A la pointe de la falaise, se trouve le malaise du tournesol.
Pas le temps de respirer, le générique donne le tempo. Immédiatement, l’osmose est là. Au gré des beats hip hop old school de Nujabes et du flow ravageur de Shing02, Samurai Champloo se dévoile. Colorée et disloquée, l’image se désagrège pour nous faire entrevoir nos compères de routes aussi foutraques que sombres. Mugen avance tête la première, sabre à la main comme une furie incontrolable ; Jin, taiseux et renfermé déclenche lui aussi une attaque imparable. Autour de ses deux renégats, deux samouraïs en fuite dans un Japon d’Edo anachronique et comblé de digressions historiques, Fuu, une jeune femme qui vient de perdre tout ce qu’elle a, se met en chasse, d’un Samouraï, qui selon elle, sentirait le tournesol. Trois inconnus que tout sépare vont faire un bout de chemin ensemble à cause d’un bête pari et d’un combat à mort remis à plus tard.
Ce qui parait indéniable au premier coup d’œil, c’est que la série prend son essor par la richesse de son univers graphique, son montage dynamique, et le charisme immédiat de ses trois protagonistes, notamment celui de Mugen, sorte de Samurai faussement hippie, d’une folie et d’un nihilisme à l’empathie inexistante ; se distinguant du mutisme presque patriarcale et incandescent de Jin, vouant sa vie à son art, telle une machine à tuer. Tout ce petit monde vu par le prisme des frêles épaules de la jeune Fuu, voulant honorer la mémoire de sa mère défunte. De ce fait, sous ses voiles de mélodies jazz, Samurai Champloo, est une fuite en avant de trois vagabonds attachants et complexes qui cherchent une espérance à leur errance, pour combler un vide, une mélancolie diffuse, un passé qui les poursuit et qui parait inéluctable ; tant par le biais d’anciens élèves d’une école de sabre qui veulent venger la mort de leur maitre, ou d’anciens acolytes nés dans le même « enfer ».

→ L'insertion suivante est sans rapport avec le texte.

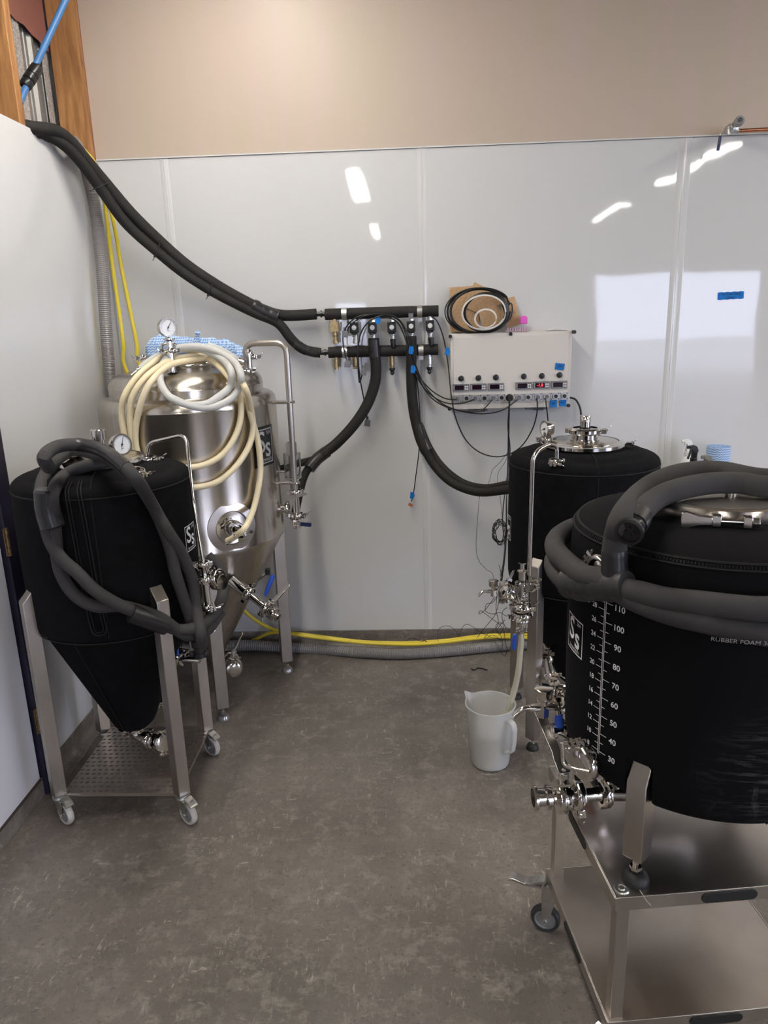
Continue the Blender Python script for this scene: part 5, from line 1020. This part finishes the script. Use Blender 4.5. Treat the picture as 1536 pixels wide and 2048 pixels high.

Une aventure de tous les instants, qui peut s’apparenter à un récit plus ou moins répétitif, avec un schéma souvent identique : ils s’arrêtent dans une ville, essayent de trouver quoi manger puis les problèmes surgissent de nulle part. Mais à travers ce procédé, Samurai Champloo n’en est que plus efficace, fondé sur un mécanisme redoutable, faisant vivre ce road movie par des fulgurances où les émotions les plus brutes tranchent avec un second degré et une distance sentimentale, évacuant toute trace de pathos. De ce fait, Samurai Champloo, qui fait corroborer séquence contemplative et existentielle, fracasse tout sur son passage par ses combats, ses nombreux fight d’une virtuosité et d’une originalité incongrue, avec une finesse dans le dessin impressionnante.
S’abandonner à Samurai Champloo, c’est saisir ses nuances, son choc des cultures, son je m’en foutisme face aux codes d’honneurs des samouraïs, cette réappropriation de cette époque des sabres, son psychédélisme assumé qui côtoie à la fois des portraits de femmes magnifiques et douloureux mais aussi des zombies rock’n’roll en quête d’un trésor perdu, de jeunes tagueurs idiots et intrépides, un Elvis de pacotille un missionnaire chrétien sociopathe, tout en voyant des équipes de baseball s’affronter pour le sort de terre natale. Ici, pas d’études de caractères acharnées, pas de scénario alambiqué à puzzle. Non, la démarche narrative est beaucoup plus ample, prend appui sur ses forces, comme ses ruptures de ton adéquates (Fuu qui triple de volume après un bon repas) et frappe là où il faut au gré d’un charisme indomptable. Derrière sa fantaisie ironique, se cache des destins tristes, cramés dès la naissance.
De ce fait, Shinichirô Watanabe détient un regard assez incisif sur la fin d’une époque et la mondialisation d’un pays aux valeurs qui vacillent, de cette administration aveuglée par la corruption et l’ordre, de ses seigneurs locaux totalitaires, parlant à la fois du rapport du Japon aux étrangers ; ou du lien homme/femme qui se noie dans un respect et une destruction similaires à l’image de cette mère aveugle servant de chair à canon pour la vengeance ou d’une épouse vouée à la prostitution pour sauver les dettes d’un mari violent et accrocs au jeu. Mais il ne faut pas compter sur Samurai Champloo pour tomber dans le misérabilisme malgré sa sensibilité naïve, tout se règle par la lame ensanglantée du sang encore chaud de la mort, par cette envie inévitable de s’absoudre de ses chaines pour faire exploser la violence de son sabre.